[Scene modeling code data]
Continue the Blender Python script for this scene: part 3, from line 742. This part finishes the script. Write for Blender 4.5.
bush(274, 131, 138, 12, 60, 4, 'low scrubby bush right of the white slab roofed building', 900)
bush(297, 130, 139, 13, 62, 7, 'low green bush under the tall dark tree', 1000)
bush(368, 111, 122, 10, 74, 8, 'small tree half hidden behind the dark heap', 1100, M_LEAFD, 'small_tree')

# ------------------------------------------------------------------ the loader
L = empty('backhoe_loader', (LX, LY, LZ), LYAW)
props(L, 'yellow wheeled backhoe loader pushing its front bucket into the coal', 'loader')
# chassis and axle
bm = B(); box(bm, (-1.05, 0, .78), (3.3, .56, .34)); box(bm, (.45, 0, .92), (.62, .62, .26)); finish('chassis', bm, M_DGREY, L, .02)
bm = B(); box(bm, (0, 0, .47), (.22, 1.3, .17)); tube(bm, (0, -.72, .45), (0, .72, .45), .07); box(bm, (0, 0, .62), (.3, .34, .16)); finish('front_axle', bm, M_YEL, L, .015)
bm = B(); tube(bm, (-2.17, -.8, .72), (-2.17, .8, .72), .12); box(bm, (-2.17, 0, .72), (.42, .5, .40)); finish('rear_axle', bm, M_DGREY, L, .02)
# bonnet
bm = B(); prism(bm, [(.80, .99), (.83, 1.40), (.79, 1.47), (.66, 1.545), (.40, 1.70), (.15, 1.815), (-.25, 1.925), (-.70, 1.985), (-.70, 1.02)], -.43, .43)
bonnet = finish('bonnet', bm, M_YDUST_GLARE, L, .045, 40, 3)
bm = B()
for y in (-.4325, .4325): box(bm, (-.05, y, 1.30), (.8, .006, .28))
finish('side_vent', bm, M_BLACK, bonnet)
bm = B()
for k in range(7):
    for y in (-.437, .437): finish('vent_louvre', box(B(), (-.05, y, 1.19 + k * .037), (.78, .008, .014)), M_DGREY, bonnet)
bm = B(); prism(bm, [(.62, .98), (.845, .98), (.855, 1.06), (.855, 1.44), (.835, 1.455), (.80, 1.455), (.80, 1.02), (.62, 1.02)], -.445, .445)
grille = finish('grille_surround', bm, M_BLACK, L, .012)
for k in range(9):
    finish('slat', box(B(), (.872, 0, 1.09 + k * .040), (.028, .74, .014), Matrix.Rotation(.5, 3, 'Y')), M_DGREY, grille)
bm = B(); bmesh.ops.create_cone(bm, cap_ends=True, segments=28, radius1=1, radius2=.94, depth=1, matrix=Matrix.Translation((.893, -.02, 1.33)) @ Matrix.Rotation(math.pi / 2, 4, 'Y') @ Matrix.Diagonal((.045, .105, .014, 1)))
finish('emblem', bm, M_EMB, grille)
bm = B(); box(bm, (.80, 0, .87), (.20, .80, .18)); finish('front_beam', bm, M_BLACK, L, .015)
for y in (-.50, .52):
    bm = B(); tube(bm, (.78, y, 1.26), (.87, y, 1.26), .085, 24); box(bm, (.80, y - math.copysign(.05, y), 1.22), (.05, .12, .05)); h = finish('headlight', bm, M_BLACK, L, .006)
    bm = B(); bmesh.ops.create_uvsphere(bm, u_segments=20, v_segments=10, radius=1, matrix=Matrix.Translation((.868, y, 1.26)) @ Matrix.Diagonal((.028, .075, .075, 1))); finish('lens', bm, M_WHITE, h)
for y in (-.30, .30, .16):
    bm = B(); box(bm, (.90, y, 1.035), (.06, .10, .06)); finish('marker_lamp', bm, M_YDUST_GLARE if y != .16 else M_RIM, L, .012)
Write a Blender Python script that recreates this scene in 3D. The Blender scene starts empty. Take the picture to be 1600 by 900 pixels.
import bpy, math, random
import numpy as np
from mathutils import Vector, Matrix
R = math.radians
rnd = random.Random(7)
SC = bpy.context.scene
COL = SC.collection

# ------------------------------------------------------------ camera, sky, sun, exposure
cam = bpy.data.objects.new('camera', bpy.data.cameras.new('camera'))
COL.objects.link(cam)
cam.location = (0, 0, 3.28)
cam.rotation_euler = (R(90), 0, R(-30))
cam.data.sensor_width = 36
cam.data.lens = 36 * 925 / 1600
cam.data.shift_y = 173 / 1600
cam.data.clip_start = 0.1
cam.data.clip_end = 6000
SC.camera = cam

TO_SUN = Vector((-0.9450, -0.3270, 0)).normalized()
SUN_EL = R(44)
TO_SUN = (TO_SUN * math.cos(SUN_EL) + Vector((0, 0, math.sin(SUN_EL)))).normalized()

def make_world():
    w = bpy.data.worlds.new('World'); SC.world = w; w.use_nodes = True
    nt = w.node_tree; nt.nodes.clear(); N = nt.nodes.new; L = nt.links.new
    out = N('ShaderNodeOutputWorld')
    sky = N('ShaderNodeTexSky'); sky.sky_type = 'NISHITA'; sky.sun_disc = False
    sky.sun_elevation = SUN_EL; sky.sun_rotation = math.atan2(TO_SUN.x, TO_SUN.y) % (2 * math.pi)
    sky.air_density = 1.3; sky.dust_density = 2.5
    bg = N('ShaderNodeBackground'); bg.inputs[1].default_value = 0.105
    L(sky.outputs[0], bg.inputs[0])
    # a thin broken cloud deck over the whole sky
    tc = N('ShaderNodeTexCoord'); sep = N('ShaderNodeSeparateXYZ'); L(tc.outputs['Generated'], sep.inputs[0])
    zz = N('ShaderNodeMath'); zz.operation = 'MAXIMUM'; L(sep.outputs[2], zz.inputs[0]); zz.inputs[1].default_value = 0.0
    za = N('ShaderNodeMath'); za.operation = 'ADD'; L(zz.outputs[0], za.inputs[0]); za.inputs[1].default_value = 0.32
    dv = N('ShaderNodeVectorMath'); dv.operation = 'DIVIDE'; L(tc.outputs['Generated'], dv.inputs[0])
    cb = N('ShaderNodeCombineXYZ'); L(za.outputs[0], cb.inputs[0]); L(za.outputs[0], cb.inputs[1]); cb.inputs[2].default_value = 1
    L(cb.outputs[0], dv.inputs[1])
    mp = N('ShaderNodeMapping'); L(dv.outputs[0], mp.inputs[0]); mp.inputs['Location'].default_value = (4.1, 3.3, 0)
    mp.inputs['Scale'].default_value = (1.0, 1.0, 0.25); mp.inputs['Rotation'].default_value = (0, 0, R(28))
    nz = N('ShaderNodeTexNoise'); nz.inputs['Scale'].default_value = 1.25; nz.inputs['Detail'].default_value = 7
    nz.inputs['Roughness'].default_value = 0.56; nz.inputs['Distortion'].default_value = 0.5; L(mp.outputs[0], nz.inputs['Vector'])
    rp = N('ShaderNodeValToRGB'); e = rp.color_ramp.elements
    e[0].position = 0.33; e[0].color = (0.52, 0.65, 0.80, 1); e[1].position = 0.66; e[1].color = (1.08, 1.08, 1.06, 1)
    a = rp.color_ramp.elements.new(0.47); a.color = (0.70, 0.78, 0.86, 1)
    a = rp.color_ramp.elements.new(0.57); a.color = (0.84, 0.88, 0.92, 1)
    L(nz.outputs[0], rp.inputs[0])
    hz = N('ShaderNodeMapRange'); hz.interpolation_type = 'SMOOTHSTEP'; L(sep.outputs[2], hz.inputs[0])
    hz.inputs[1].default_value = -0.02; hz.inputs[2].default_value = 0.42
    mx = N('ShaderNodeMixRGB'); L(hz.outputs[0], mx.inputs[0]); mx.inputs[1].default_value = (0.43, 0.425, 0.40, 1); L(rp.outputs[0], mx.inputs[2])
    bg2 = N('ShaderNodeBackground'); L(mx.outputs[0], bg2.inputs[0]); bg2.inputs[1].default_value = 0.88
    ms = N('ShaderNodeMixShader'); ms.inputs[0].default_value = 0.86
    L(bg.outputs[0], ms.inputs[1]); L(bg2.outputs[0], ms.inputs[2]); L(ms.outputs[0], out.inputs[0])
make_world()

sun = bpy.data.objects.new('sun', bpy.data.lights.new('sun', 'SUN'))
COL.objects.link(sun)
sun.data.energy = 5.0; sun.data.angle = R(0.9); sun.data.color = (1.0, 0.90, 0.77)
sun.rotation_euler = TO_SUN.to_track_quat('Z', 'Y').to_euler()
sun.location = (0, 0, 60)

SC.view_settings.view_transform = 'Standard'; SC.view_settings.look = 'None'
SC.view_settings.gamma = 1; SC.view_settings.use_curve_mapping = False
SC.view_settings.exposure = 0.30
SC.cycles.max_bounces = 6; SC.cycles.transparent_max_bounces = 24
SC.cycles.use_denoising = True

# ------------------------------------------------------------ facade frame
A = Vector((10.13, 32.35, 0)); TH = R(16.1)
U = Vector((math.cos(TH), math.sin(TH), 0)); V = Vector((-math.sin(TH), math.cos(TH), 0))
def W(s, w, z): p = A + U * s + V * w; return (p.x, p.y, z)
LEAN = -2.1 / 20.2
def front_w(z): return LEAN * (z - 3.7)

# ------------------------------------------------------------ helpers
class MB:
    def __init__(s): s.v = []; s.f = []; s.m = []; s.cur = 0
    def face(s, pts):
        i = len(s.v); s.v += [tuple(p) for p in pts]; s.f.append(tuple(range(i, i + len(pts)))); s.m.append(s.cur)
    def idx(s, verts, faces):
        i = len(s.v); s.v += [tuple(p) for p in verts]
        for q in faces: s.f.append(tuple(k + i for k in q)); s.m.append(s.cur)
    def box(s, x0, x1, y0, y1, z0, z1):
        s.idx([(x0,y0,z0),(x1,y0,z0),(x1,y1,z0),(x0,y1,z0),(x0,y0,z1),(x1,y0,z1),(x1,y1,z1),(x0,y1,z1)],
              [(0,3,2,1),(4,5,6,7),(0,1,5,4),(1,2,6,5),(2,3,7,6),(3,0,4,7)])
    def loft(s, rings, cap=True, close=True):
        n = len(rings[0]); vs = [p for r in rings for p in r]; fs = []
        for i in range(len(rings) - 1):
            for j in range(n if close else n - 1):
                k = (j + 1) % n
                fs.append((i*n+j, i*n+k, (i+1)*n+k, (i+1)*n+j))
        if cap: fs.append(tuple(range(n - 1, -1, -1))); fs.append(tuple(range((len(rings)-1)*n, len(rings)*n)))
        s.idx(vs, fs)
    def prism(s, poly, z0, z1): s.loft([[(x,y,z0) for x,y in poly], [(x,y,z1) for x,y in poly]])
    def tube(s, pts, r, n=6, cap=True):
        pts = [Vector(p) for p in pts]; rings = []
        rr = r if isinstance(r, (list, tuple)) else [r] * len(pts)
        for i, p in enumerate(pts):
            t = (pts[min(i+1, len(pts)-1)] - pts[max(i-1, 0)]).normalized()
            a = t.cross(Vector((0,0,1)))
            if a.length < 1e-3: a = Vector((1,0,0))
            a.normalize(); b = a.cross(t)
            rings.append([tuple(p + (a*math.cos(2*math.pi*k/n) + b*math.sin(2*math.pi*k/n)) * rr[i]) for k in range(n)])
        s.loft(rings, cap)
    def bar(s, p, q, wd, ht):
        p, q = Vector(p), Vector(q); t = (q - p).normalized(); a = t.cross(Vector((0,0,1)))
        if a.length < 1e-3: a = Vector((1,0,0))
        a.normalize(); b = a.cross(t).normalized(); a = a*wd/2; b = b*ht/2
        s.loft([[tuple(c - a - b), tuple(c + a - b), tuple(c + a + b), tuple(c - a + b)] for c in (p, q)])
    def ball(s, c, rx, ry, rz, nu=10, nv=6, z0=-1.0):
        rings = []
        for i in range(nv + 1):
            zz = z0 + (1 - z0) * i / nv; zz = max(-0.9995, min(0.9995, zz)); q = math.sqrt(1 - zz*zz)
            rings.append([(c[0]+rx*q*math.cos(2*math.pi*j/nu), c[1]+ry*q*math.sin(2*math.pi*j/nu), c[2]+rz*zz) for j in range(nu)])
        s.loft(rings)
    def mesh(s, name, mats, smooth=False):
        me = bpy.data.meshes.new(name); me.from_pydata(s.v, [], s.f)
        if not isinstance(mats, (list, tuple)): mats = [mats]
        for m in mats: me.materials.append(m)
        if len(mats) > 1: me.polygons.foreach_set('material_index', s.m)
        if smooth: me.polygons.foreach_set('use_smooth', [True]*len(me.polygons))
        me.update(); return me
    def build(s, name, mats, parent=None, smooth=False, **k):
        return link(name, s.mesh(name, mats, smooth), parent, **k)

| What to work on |
Go through the entries above and pull out each line with "Blender" in it.

| Response |
Continue the Blender Python script for this scene: part 3, from line 742. This part finishes the script. Write for Blender 4.5.
Write a Blender Python script that recreates this scene in 3D. The Blender scene starts empty. Take the picture to be 1600 by 900 pixels.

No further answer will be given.